Article taken over from De Tijd (27/04/2021) - By Pieter Suy
Everyone is talking about digitisation, but many company managers still do not know how to start doing this in practice. With Fastfwd Belgium, fintechentrepreneurs Jurgen Ingels and Stefan Dierckx launch a concrete action plan that puts companies on the right track and helps them win time.
They don't want to say it in so many words, but it seems as if Jurgen Ingels and Stefan Dierckx are a bit fed up with the recent deluge of phone calls. The two fintech pioneers - Ingels co-founded the payment company Clear2Pay twenty years ago, Dierckx puts companies in the financial sector on a digital course with the consultant Projective - have built an ecosystem around them over the years, including the fintech investment fund Smartfin Capital and the financial software platform The Glue.
With such a reputation, a fellow manager might get on the phone, especially since the Corona crisis virtually forced companies to digitise at a much faster pace. If you have to explain 200 times which tools there are to do that more efficiently, you start thinking whether it would not be better to develop a manual for that', Ingels laughs.
That manual is now available. Together with Fastfwd Belgium, Ingels and Dierckx developed an action plan that should help companies on their way when they want to give their way of working a digital upgrade. The goal is much more pragmatic than all the charters about digitalisation that we have seen so far', says Dierckx. All respect for organisations like Unizo or Voka who put their shoulders to the wheel, but often it remains relatively high level and, in our opinion, not sufficiently action-oriented. We all know the digital buzzwords by now, but that alone will not get us anywhere.

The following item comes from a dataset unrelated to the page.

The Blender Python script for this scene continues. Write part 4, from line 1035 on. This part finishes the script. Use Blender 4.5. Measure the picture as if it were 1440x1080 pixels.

What does Fastfwd Belgium do concretely? First of all, we offer companies the opportunity to find out how far they have reached in the digitisation process', says Dierckx. The consultant McKinsey developed a barometer that indicates where the work points are in your work processes, your organisation, but also your management. Because if the top of your company is not on board, it becomes difficult to implement change. Steven De Haes, the dean of Antwerp Management School, and the Guberna institute for directors are setting out guidelines for the participants in the initiative.
In any case, digitisation remains a catch-all term that many managers assume means they must completely shake up the organisation of their company. But it is often also about smaller things that allow your company to work more efficiently', says Ingels. Why would you still be puzzling together various Excel files today if you have software that automatically combines all that? The only thing is that I notice that people often do not even know that such tools exist.
That is why Fastfwd Belgium developed a toolbox with the 50 best digital tools for companies. But it goes further than that: participants in the initiative can also visit companies that have already implemented a digital change of course in recent years. Everyone goes along on an inspiration trip to Silicon Valley', explains Dierckx. That costs loads of money, but there are actually more than enough companies here that have already made the digital switch. We still have too much of a reflex: 'It is Belgian, so it will probably not be good'. While San Francisco sometimes produces crap as well.
Belfius, the Antwerp port authority and Kinepolis, among others, are planning digital open days. But the public sector also supports the initiative and Prime Minister Alexander De Croo (OpenVLD) says he welcomes it. We were told by the Digital Flanders Agency that 60 Flemish government companies would also be taking part, because many public companies have already made considerable digital progress,' says Dierckx. But we want this to be a Belgian initiative. It must also get off the ground in Wallonia. That is why we are holding talks with the Walloon authorities and the software group Odoo.
Ingels and Dierckx emphasise that this is not a commercial initiative. Companies that participate pay nothing, we finance it all ourselves. We are not asking for government subsidies either. Experience has taught us that it is better to stay in charge of projects of this kind.